Denn der Standort des Museums zwischen Nationalgalerie, Sankt Matthäus, Kunstgewerbemuseum, Staatsbibliothek und Philharmonie ist und bleibt stadträumlich falsch, wie die Kritik es von Anfang an beklagte. Ohne Not war die Standortwahl beschlossen worden, mehr noch: Andere Standorte sollten gar nicht nicht diskutiert werden. Doch alternative Standorte gibt es durchaus – unter anderem hinter der Nationalgalerie an der Sigismundstraße.8) Von Anfang an ist die Beeinträchtigung des Kulturforums, der herausragenden Bauten von Mies van der Rohe und Hans Scharoun harsch kritisiert worden – am Kulturforum werden mit die besten Kulturbauten des 20. Jahrhunderts verbarrikadiert und erbärmlich degradiert. Auch die Stülersche Matthäuskirche verdient trotz ihrer Beschädigungen nicht, zugebaut zu werden. Es war im wesentlichen Monika Grütters, die mit ihrer Sturheit die jetzige Standortwahl und das jetzige Projekt zu verantworten hat.
Die Ente darf rein
Wasser marsch!
Claudia Roth hätte noch eine Chance, aus dem Vorhandenen etwas Vernünftiges, sagen wir: Idyllisches im Kontext der Investorenwüste am Potsdamer Platz zu machen. Mit einem Aufenthaltscharakter, der keinerlei kommerziellen Interessen – Gastronomie und Ähnlichem – folgt. Die Baugrube zur Weißen Wanne umbauen lassen, Wasser hinein – fertig ist ein wunderbarer See, an dem sich trefflich sitzen oder sommers plantschen ließe, der stadtklimatisch gut funktioniert und Groß und Klein eine andere Freiraumqualität bietet als die Tiergartenbassins. Was allen am „berlin modern“ Beteiligten Kopfschütteln oder kaltes Grausen verursachen mag, ist mir durchaus Ernst. Es ist konzeptionelle, grundsätzliche Kritik an einer politischen Entscheidung angebracht, die im Prozessualen mehr bewirkt als die Verschlimmbesserung eines ab ovo fragwürdigen Projekts.

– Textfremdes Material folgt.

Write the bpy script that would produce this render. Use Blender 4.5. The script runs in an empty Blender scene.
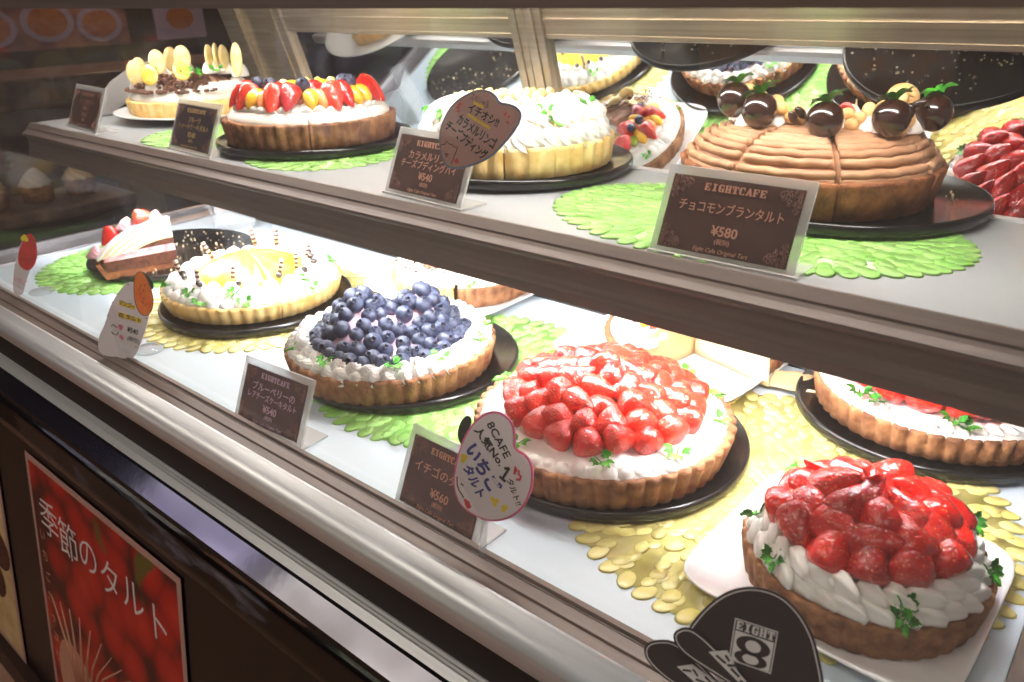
import bpy, math, random
from mathutils import Vector, Matrix, noise
random.seed(7)
PI = math.pi
sc = bpy.context.scene
COL = sc.collection

# ------------------------------------------------------------------ camera, world, exposure
cam_d = bpy.data.cameras.new('camera')
cam = bpy.data.objects.new('camera', cam_d)
COL.objects.link(cam)
cam_d.sensor_width = 36.0
cam_d.lens = 790.0 / 1024.0 * 36.0
cam_d.clip_start = 0.02
cam_d.dof.use_dof = True
cam_d.dof.focus_distance = 0.80
cam_d.dof.aperture_fstop = 9.0
_r = Vector((0.76628, 0.64215, -0.02149))
_u = Vector((-0.24893, 0.32755, 0.91145))
_b = Vector((0.59233, -0.69308, 0.41084))
_m = Matrix((_r, _u, _b)).transposed().to_4x4()
_m.translation = Vector((0, 0, 0.45))
cam.matrix_world = _m
sc.camera = cam
sc.view_settings.view_transform = 'Standard'
sc.view_settings.look = 'None'
sc.view_settings.gamma = 1.0
sc.view_settings.use_curve_mapping = False
sc.view_settings.exposure = 0.72
w = bpy.data.worlds.new('mall')
sc.world = w
w.use_nodes = True
w.node_tree.nodes['Background'].inputs[0].default_value = (0.70, 0.68, 0.69, 1)
w.node_tree.nodes['Background'].inputs[1].default_value = 0.24
LAMP_TOP = 50.0
LAMP_LOW = 90.0
LAMP_CEIL = 5.0

# ------------------------------------------------------------------ helpers
def s2l(c):
    return tuple((x / 12.92 if x <= 0.04045 else ((x + 0.055) / 1.055) ** 2.4) for x in c)

def mat(name, col, rough=0.5, metal=0.0, col2=None, scale=60, bump=0.0, bscale=200, coat=0.0, sss=0.0, emit=0.0, spec=0.5, stretch=None, detail=4, lo=0.35, hi=0.65):
    m = bpy.data.materials.new(name)
    m.use_nodes = True
    nt = m.node_tree
    b = nt.nodes['Principled BSDF']
    b.inputs['Base Color'].default_value = (*s2l(col), 1)
    b.inputs['Roughness'].default_value = rough
    b.inputs['Metallic'].default_value = metal
    b.inputs['Specular IOR Level'].default_value = spec
    b.inputs['Coat Weight'].default_value = coat
    b.inputs['Coat Roughness'].default_value = 0.06
    if sss:
        b.inputs['Subsurface Weight'].default_value = sss
        b.inputs['Subsurface Radius'].default_value = (0.012, 0.008, 0.005)
        b.inputs['Subsurface Scale'].default_value = 0.5
    if emit:
        b.inputs['Emission Color'].default_value = (*s2l(col), 1)
        b.inputs['Emission Strength'].default_value = emit
    tc = None
    if col2 or bump:
        tc = nt.nodes.new('ShaderNodeTexCoord')
    if col2:
        n = nt.nodes.new('ShaderNodeTexNoise')
        n.inputs['Scale'].default_value = scale
        n.inputs['Detail'].default_value = detail
        src = tc.outputs['Object']
        if stretch:
            mp = nt.nodes.new('ShaderNodeMapping')
            mp.inputs['Scale'].default_value = stretch
            nt.links.new(src, mp.inputs[0])
            src = mp.outputs[0]
        nt.links.new(src, n.inputs['Vector'])
        r = nt.nodes.new('ShaderNodeValToRGB')
        r.color_ramp.elements[0].position = lo
        r.color_ramp.elements[1].position = hi
        r.color_ramp.elements[0].color = (*s2l(col), 1)
        r.color_ramp.elements[1].color = (*s2l(col2), 1)
        nt.links.new(n.outputs['Fac'], r.inputs[0])
        nt.links.new(r.outputs[0], b.inputs['Base Color'])
    if bump:
        n2 = nt.nodes.new('ShaderNodeTexNoise')
        n2.inputs['Scale'].default_value = bscale
        n2.inputs['Detail'].default_value = 3
        nt.links.new(tc.outputs['Object'], n2.inputs['Vector'])
        bp = nt.nodes.new('ShaderNodeBump')
        bp.inputs['Strength'].default_value = bump
        bp.inputs['Distance'].default_value = 0.002
        nt.links.new(n2.outputs['Fac'], bp.inputs['Height'])
        nt.links.new(bp.outputs[0], b.inputs['Normal'])
    return m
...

Wenn Hermann Parzinger als Präsident der Stiftung Preussischer Kulturbesitz mit dem „berlin modern“ in aktuellen Pressemeldungen von einem „Atlantis der Moderne“ spricht, dann zeichnet er eine hübsche Herleitung dieser Idee.
1) Nicola Kuhn: Abgänge aus der Sammlung Marx. In: Tagesspiegel, 27.11.2023, (https://www.tagesspiegel.de/abgange-aus-der-sammlung-marx-wichtiger-warhol-aus-dem-hamburger-bahnhof-verkauft-10844122.html)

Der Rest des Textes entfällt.